Credo che i sostenitori della destra non sarebbero così brutalmente aggressivi se non fossero così terrorizzati, per le stesse precise ragioni che terrorizzavano i fondamentalisti degli anni '80 e i nazionalisti di estrema destra degli anni '90: possono sentire il terreno, il mondo e la visione su cui hanno basato le loro preziose identità, mancargli sotto i piedi come la sabbia risucchiata dalla bassa marea.
Qualcosa di strano e nuovo è in arrivo, e la risposta dei conservatori è sempre quella di ritirarsi in una sorta di caustica nostalgia, una richiesta di ritorno a un’epoca più semplice e luminosa in cui erano più giovani e c’erano meno immigrati. Ho la sensazione che questa gente sia dalla parte sbagliata della Storia e anche se, quasi sicuramente, causeranno un’incredibile quantità di disastri inutili prima di mollare la presa, alla fine spariranno come è accaduto per i cacciatori-raccoglitori della preistoria o col Vecchio Sud. L’unico elemento che complica enormemente questa prognosi è l’attuale situazione ambientale perché probabilmente non avremo il lusso di poter attendere l’evolvere degli eventi come per i primi agricoltori o i primi industriali. Ognuno di noi deve cercare di cambiare e adattarsi a questo scenario in rapida evoluzione, prestare maggiore attenzione ai legami che ci uniscono, e lavorare sodo, facendo tutto il possibile per costruire un futuro che significhi un pianeta vivibile per noi, i nostri figli e i nostri nipoti. A chi si è arreso in preda allo sconforto per la propria impotenza, dico che questo è il modo più sicuro per garantire che si realizzino le catastrofi che temono e la responsabilità sarà tanto loro quanto di chi le perpetra.
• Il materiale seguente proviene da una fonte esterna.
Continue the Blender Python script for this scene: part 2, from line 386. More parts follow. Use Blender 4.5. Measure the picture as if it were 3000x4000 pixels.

E se alla fine dovessimo soccombere di fronte a questo tsunami di nazisti dall’improbabile capigliatura almeno l’avremo fatto da autentici esseri umani capaci di distinguere il bene dal male e di tenere la propria posizione.

Voglio però chiarire una questione nella categoria di “cose che salveranno il mondo” e riguarda un’immagine di Glicone, la mia divinità personale, che sta girando su internet con la scritta "Glicone ci salverà". Non per rovinare la festa a qualcuno ma no, non lo farà. Come potrebbe farlo? È soltanto il pupazzo usato da un ventriloquo del I secolo. Non è Mighty Mouse! Al massimo possiamo sperare che, meditando con intelligenza sul complesso di simboli che rappresenta, Glicone potrebbe semplicemente considerare di donarci la saggezza necessaria per... salvarci da soli.

    E con questo si è fatta mezzanotte e sono pronto per una tazza di rigenerante Lemsip e un paio di sigarettine per svagarmi un po' prima di andare a letto.
Spero che le risposte sopra siano adatte al tuo scopo e che tu e i tuoi cari possiate passare un buon anno.